Karanlık diye bir şey yoktur, karanlık ışığın yokluğudur. (Albert Einstein)
Kişi kendi eylem ve davranışlarını bilerek ve isteyerek, kırıcı, agresif ve maddi manevi zarar vericiliği kendine huy edinmişse o kişiye tamamiyle kötü olarak tanımlayabiliriz. Fakat her insan bilerek ve bilmeyerek çoğu kez hata yapar. Önemli olan hata yaptıktan sonra üzgün olmak yada özür dilemek değil, hatamızı nasıl telafi edeceğimiz üzerinde durmaktır.
Yaptığınız hatalar sonrası vicdanızı rahatlatmak istiyorsanız öncelikle bunu hakketmeniz gerektiğini umarım size söylemem gerekmiyordur. Kendi kötü eylem ve davranışlarımızın sonucunu önceden kestirmemiz gerekir. Ve kötü eylemlerden sonra ise yaptıklarımızı, yani pişmanlıklarımızın verdiği olumsuz psikolojik etkilere takılı kalmak yerine sizleri nasıl olgunlaştırdığına bakmalısınız.

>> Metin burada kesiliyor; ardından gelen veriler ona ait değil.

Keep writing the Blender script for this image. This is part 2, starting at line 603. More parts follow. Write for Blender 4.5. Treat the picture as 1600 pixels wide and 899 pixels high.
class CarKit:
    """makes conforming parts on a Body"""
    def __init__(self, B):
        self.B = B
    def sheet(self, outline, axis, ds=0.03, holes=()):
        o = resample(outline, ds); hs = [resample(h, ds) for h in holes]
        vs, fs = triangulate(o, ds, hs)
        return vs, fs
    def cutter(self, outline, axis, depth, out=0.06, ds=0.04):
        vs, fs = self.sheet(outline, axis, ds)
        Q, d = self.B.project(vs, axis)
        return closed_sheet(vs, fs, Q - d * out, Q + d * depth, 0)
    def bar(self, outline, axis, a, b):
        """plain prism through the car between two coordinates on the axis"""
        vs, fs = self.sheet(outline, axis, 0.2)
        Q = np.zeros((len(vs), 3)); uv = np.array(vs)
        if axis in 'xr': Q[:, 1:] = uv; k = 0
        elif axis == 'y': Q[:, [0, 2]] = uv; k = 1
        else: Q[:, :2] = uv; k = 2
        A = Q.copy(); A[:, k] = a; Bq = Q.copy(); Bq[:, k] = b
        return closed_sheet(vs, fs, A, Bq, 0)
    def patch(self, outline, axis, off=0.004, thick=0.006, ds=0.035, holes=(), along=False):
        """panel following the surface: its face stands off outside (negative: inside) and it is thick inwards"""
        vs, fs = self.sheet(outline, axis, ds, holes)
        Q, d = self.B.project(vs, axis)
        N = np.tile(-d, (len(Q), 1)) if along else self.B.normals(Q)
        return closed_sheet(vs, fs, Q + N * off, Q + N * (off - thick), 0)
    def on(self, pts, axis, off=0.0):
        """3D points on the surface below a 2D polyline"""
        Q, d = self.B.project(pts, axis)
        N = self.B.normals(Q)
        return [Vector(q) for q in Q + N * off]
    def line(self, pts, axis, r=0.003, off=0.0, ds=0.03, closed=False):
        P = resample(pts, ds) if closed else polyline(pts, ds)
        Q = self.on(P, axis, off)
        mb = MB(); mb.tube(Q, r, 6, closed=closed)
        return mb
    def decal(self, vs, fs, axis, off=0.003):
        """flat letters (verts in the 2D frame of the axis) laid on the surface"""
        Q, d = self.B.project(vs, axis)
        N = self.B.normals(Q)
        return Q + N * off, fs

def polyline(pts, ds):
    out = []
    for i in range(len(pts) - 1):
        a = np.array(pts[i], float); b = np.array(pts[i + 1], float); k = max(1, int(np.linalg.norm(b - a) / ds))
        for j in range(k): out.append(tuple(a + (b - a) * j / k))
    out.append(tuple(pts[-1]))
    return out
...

Ancak o zaman kötü eylem ve davranışlarımız sizleri olumlu bir değişime sokacaktır.
Hatalardan yalnızca bu şekilde ders çıkarılabilir. Şunu da eklemeliyim ki sizler iyi anlamda ne kadar değişseniz de geçmişteki olumsuz eylemlerinizi bilen çoğu kimse tarafından çok iyi şeyler yapsanızda kötü biri kalacak ve hep yargılanacaksınız. Unutmayın değişimi onlar için değil başta kendi akıl sağlığınız için yapmalısınız. Geçmişin ve geleceğin sizleri hep esir almasını istemiyorsanız ve birazda huzur bulmak için kesinlikle bunu yapmalısınız. Yargılayanları asla kendinizden çok önemsemeyin. Sizleri yargılayanlar sanki üstün bir ırk mı? Çoğu insanın, özelliklede özgüveni düşük insanların ruhununa yargılamak cidden çok iyi gelir.

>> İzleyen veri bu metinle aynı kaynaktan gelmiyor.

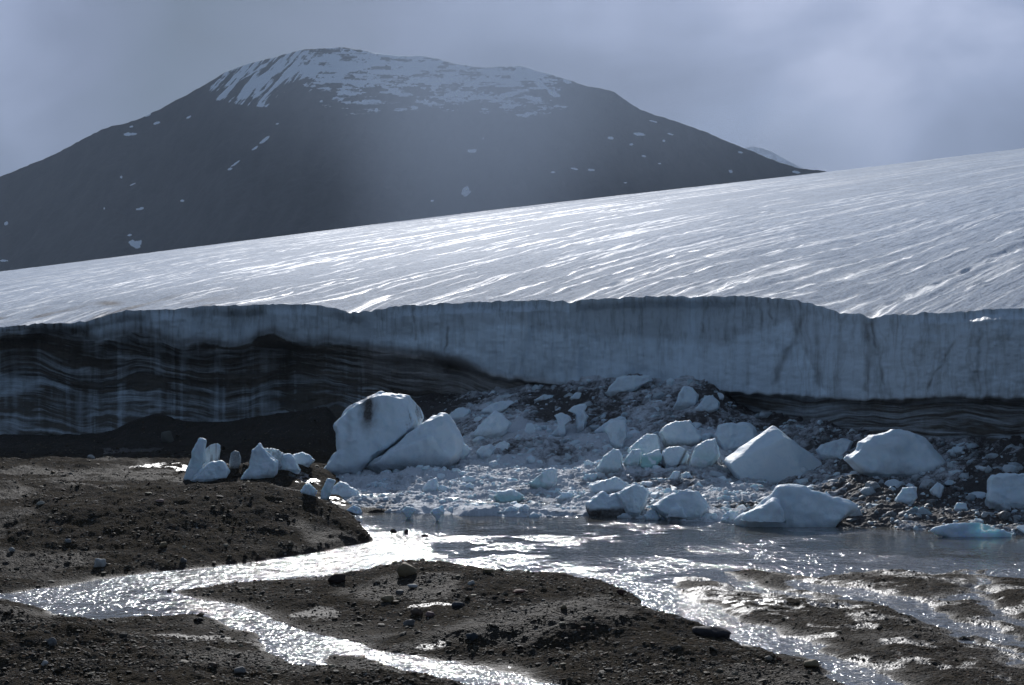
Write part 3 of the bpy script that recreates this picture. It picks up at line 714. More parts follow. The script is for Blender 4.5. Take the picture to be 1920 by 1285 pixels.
def ice_block(name, label, hulls, T=.45, base=None, group=None, cat='ice block', dirt=.35, dark=0.0, teal=0.0, embed=.25, vox=None,
              seed=0, disp=1.0, D=None, smooth=3, tops=.35, backs=1.0, ridge=None, paint=None, mat=None):
    """hulls: outlines in photo pixels, (x, y) or (x, y, metres towards the back); each is thickened in depth and all are fused"""
    allp = [p for h in hulls for p in h]
    bx, by = base if base else (sum(p[0] for p in allp) / len(allp), max(p[1] for p in allp))
    if D is None: D, zb = hit(bx, by - 1)
    ymax = max(p[1] for p in allp); ymin = min(p[1] for p in allp)
    hh = (ymax - ymin) / F * D; wdt = (max(p[0] for p in allp) - min(p[0] for p in allp)) / F * D
    th = T * min(hh * 1.3, wdt) if T < 5 else T
    Dc = D + th * .55
    bm = bmesh.new()
    for h in hulls:
        pts = []
        for p in h:
            u = (ymax - p[1]) / (ymax - ymin)
            if len(p) == 3:
                pts.append(P(p[0], p[1], Dc + p[2]))
            else:
                fo = -th * (1 - (1 - tops) * u); bo = th * backs * (1 - .45 * u)
                pts.append(P(p[0], p[1], Dc))
                k = .86
                cx = bx; cyy = (ymax + ymin) / 2
                pts.append(P(cx + (p[0] - cx) * k, p[1] + (cyy - p[1]) * .10, Dc + fo))
                pts.append(P(cx + (p[0] - cx) * k, p[1] + (cyy - p[1]) * .10, Dc + bo))
                if u < .3:
                    q_ = P(cx + (p[0] - cx) * .9, p[1], Dc); pts.append((q_[0], q_[1], q_[2] - embed))
                    q_ = P(cx + (p[0] - cx) * .75, p[1], Dc + fo * .8); pts.append((q_[0], q_[1], q_[2] - embed))
                    q_ = P(cx + (p[0] - cx) * .75, p[1], Dc + bo * .8); pts.append((q_[0], q_[1], q_[2] - embed))
        hull_into(bm, pts)
    me = bpy.data.meshes.new(name + '_raw'); bm.to_mesh(me); bm.free()
    ob = bpy.data.objects.new(name, me); COL.objects.link(ob)
    size = max(hh, wdt)
    rm = ob.modifiers.new('r', 'REMESH'); rm.mode = 'VOXEL'; rm.voxel_size = vox or max(.022, size / 62)
    sm = ob.modifiers.new('s', 'SMOOTH'); sm.factor = .5; sm.iterations = smooth * 3
    dg_ = bpy.context.evaluated_depsgraph_get(); dg_.update()
    me2 = bpy.data.meshes.new_from_object(ob.evaluated_get(dg_), depsgraph=dg_)
    ob.modifiers.clear(); ob.data = me2; bpy.data.meshes.remove(me); me2.name = name
    n = len(me2.vertices); co = np.empty(n * 3, np.float32); me2.vertices.foreach_get('co', co); co = co.reshape(-1, 3)
    no = np.empty(n * 3, np.float32); me2.vertices.foreach_get('normal', no); no = no.reshape(-1, 3)
    sc = size
    x, y, z = (co / sc).T.astype(float)
    o = seed * 7.7 + bx * .13
    d1 = fbm(x * 2.2 + o, y * 2.2, z * 2.2 + o, 3) * .035 * sc
    d2 = fbm(x * 7 + o, y * 7, z * 7, 3) * .010 * sc
    d3 = fbm(co[:, 0] * 9. + o, co[:, 1] * 9., co[:, 2] * 5., 3) * .010
    # melt flutes running down the faces
    d4 = vnoise(co[:, 0] * 5. + o, co[:, 1] * 3., co[:, 2] * .8) * .016 * min(sc, 1.5)
    d5 = -np.abs(fbm(x * 4.5 + o, y * 4.5, z * 4.5 + 3, 3)) * .028 * sc + np.minimum(0, fbm(co[:, 0] * 4 + o, co[:, 1] * 4, co[:, 2] * 4, 3) + .15) * .03
    co2 = co + no * ((d1 + d2 + d3 + d4 + d5) * disp)[:, None]
    ctr = np.array([co2[:, 0].mean(), co2[:, 1].mean(), co2[:, 2].min()])
    ob.location = ctr; me2.vertices.foreach_set('co', (co2 - ctr).astype(np.float32).ravel())
    me2.polygons.foreach_set('use_smooth', np.ones(len(me2.polygons), bool)); me2.update()
    zlo = H - (ymax - 642.5) / F * D
    rel = (co2[:, 2] - zlo) / max(hh, .01)
    nz = fbm(x * 3 + 3, y * 3, z * 3, 4)
    dv = dirt * (1 - ss(.0, .30, rel + nz * .12)) + dark * (1 - ss(.22, .42, rel + nz * .10)) + .06 + ss(.35, .8, fbm(x * 4 + 9, y * 4, z * 1.5, 4)) * .25 * min(1, dirt * 2)
    tv = teal * ss(.0, .3, fbm(x * 2.5 + 1, y * 2.5, z * 2.5, 2) + .35) * (1 - ss(.35, .8, rel)) + 0 * rel
    if paint is not None: dv = paint(dv, 960 + co2[:, 0] / co2[:, 1] * F, 642.5 - (co2[:, 2] - H) / co2[:, 1] * F, co2, no)
    a = me2.attributes.new('dirt', 'FLOAT', 'POINT'); a.data.foreach_set('value', np.clip(dv, 0, 1).astype(np.float32))
    a = me2.attributes.new('teal', 'FLOAT', 'POINT'); a.data.foreach_set('value', np.clip(tv, 0, 1).astype(np.float32))
    me2.materials.clear(); me2.materials.append(mat or ICE)
    tag(ob, label, cat, group)
    return ob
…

Peki size bir soru; yargılamak aslında yargılanmayı çağırmaz mı? O zaman da yargılayan o insanlar böylesine cesur kalabilecek mi dersiniz? Bir insanı yargılamak en kolayıdır. Ve birisini sürekli yargılamak onu daima olumsuz etkiler. Ve yargıladığınız kişinin hırçın ve son derece memnuniyetsiz biri olmasına sebebiyet verir. Bu doğrultuda yargılanan kişi olumsuz eylem ve davranışlarını düzeltmek istese de yargılanmanın verdiği eziklik hissi ile kendini ispat çabası içine girecek ve bunun tersini yapmaya kendini mecbur hissedecektir. Bunun sonucunda ise iki tarafta birbirine güvensiz insan ve düşman kazanmış olacaktır. Böylelikle her iki tarafta kaybeden olacaktır. Kaybeden olmamanız dileği ile...
Bu yazıyı Alexandre Dumas'ın Üç silahşörünün eşsiz sloganıyla bitirmek istiyorum
Hepimiz birimiz, birimiz hepiniz için!